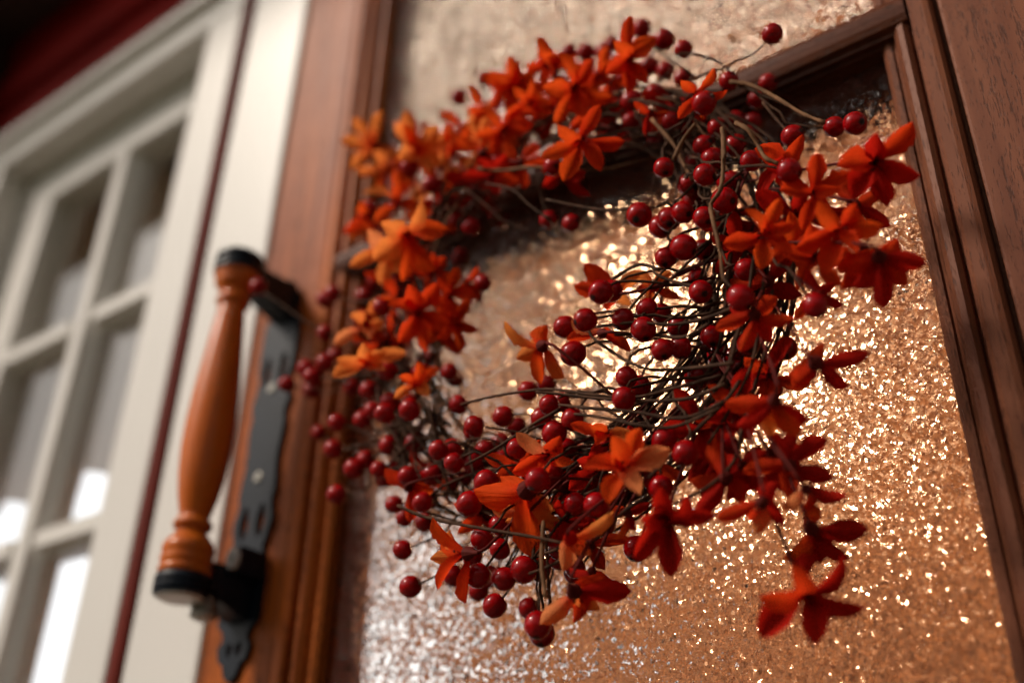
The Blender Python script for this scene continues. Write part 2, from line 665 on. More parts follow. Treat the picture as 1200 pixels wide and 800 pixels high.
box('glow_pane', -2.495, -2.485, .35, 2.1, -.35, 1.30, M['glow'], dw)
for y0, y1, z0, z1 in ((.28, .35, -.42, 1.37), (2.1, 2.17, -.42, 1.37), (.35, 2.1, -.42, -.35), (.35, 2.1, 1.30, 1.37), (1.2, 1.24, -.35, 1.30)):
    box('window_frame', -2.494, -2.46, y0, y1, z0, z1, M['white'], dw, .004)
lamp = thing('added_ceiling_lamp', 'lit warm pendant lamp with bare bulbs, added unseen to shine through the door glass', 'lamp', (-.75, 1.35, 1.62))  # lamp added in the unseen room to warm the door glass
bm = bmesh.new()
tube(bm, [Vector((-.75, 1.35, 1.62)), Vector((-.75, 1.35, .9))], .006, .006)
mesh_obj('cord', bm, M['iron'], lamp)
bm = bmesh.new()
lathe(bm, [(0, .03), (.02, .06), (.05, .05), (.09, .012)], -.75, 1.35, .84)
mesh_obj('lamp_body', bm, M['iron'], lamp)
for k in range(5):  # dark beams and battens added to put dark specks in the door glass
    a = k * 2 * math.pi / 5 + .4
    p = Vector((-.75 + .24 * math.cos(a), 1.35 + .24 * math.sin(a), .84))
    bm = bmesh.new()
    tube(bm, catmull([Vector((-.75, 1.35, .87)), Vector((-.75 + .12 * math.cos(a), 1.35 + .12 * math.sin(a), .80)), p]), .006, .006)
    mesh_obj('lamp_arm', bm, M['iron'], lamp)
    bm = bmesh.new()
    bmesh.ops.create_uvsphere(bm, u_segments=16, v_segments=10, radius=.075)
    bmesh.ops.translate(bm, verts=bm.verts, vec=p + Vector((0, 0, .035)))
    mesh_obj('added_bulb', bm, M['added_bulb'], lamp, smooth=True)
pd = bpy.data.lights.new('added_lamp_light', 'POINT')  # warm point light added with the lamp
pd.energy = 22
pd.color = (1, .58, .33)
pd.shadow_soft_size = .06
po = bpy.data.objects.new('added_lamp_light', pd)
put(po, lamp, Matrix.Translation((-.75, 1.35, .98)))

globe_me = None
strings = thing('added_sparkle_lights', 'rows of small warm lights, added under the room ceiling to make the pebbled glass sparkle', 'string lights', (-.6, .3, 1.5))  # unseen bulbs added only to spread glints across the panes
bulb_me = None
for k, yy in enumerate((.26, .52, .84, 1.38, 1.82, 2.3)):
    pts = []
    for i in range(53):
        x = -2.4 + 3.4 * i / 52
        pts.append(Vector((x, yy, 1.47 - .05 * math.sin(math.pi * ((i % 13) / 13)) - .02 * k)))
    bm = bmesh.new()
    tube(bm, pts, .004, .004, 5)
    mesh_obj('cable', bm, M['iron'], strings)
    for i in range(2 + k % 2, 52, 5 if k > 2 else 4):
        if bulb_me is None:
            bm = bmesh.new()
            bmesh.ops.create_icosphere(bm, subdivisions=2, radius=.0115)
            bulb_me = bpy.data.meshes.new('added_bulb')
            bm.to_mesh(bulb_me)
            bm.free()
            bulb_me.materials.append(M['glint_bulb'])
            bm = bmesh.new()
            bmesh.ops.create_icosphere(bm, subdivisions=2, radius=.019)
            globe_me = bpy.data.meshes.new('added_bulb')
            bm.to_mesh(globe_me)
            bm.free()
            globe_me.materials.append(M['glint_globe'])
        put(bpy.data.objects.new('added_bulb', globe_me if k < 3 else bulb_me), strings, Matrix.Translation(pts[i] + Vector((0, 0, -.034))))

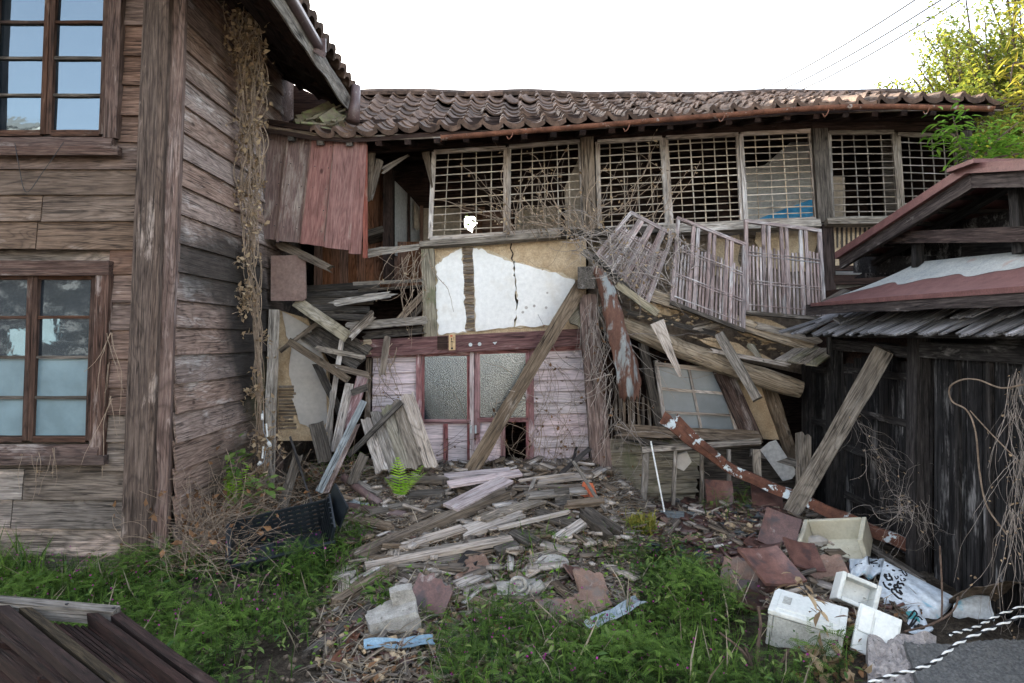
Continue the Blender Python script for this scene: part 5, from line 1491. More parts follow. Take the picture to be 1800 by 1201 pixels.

━━━━━━

--- Problem description ---
Repeat every record above exactly, but leave out any pictures.

--- Output of the exercise ---
The Blender Python script for this scene continues. Write part 2, from line 665 on. More parts follow. Treat the picture as 1200 pixels wide and 800 pixels high.
box('glow_pane', -2.495, -2.485, .35, 2.1, -.35, 1.30, M['glow'], dw)
for y0, y1, z0, z1 in ((.28, .35, -.42, 1.37), (2.1, 2.17, -.42, 1.37), (.35, 2.1, -.42, -.35), (.35, 2.1, 1.30, 1.37), (1.2, 1.24, -.35, 1.30)):
    box('window_frame', -2.494, -2.46, y0, y1, z0, z1, M['white'], dw, .004)
lamp = thing('added_ceiling_lamp', 'lit warm pendant lamp with bare bulbs, added unseen to shine through the door glass', 'lamp', (-.75, 1.35, 1.62))  # lamp added in the unseen room to warm the door glass
bm = bmesh.new()
tube(bm, [Vector((-.75, 1.35, 1.62)), Vector((-.75, 1.35, .9))], .006, .006)
mesh_obj('cord', bm, M['iron'], lamp)
bm = bmesh.new()
lathe(bm, [(0, .03), (.02, .06), (.05, .05), (.09, .012)], -.75, 1.35, .84)
mesh_obj('lamp_body', bm, M['iron'], lamp)
for k in range(5):  # dark beams and battens added to put dark specks in the door glass
    a = k * 2 * math.pi / 5 + .4
    p = Vector((-.75 + .24 * math.cos(a), 1.35 + .24 * math.sin(a), .84))
    bm = bmesh.new()
    tube(bm, catmull([Vector((-.75, 1.35, .87)), Vector((-.75 + .12 * math.cos(a), 1.35 + .12 * math.sin(a), .80)), p]), .006, .006)
    mesh_obj('lamp_arm', bm, M['iron'], lamp)
    bm = bmesh.new()
    bmesh.ops.create_uvsphere(bm, u_segments=16, v_segments=10, radius=.075)
    bmesh.ops.translate(bm, verts=bm.verts, vec=p + Vector((0, 0, .035)))
    mesh_obj('added_bulb', bm, M['added_bulb'], lamp, smooth=True)
pd = bpy.data.lights.new('added_lamp_light', 'POINT')  # warm point light added with the lamp
pd.energy = 22
pd.color = (1, .58, .33)
pd.shadow_soft_size = .06
po = bpy.data.objects.new('added_lamp_light', pd)
put(po, lamp, Matrix.Translation((-.75, 1.35, .98)))

globe_me = None
strings = thing('added_sparkle_lights', 'rows of small warm lights, added under the room ceiling to make the pebbled glass sparkle', 'string lights', (-.6, .3, 1.5))  # unseen bulbs added only to spread glints across the panes
bulb_me = None
for k, yy in enumerate((.26, .52, .84, 1.38, 1.82, 2.3)):
    pts = []
    for i in range(53):
        x = -2.4 + 3.4 * i / 52
        pts.append(Vector((x, yy, 1.47 - .05 * math.sin(math.pi * ((i % 13) / 13)) - .02 * k)))
    bm = bmesh.new()
    tube(bm, pts, .004, .004, 5)
    mesh_obj('cable', bm, M['iron'], strings)
    for i in range(2 + k % 2, 52, 5 if k > 2 else 4):
        if bulb_me is None:
            bm = bmesh.new()
            bmesh.ops.create_icosphere(bm, subdivisions=2, radius=.0115)
            bulb_me = bpy.data.meshes.new('added_bulb')
            bm.to_mesh(bulb_me)
            bm.free()
            bulb_me.materials.append(M['glint_bulb'])
            bm = bmesh.new()
            bmesh.ops.create_icosphere(bm, subdivisions=2, radius=.019)
            globe_me = bpy.data.meshes.new('added_bulb')
            bm.to_mesh(globe_me)
            bm.free()
            globe_me.materials.append(M['glint_globe'])
        put(bpy.data.objects.new('added_bulb', globe_me if k < 3 else bulb_me), strings, Matrix.Translation(pts[i] + Vector((0, 0, -.034))))

Continue the Blender Python script for this scene: part 5, from line 1491. More parts follow. Take the picture to be 1800 by 1201 pixels.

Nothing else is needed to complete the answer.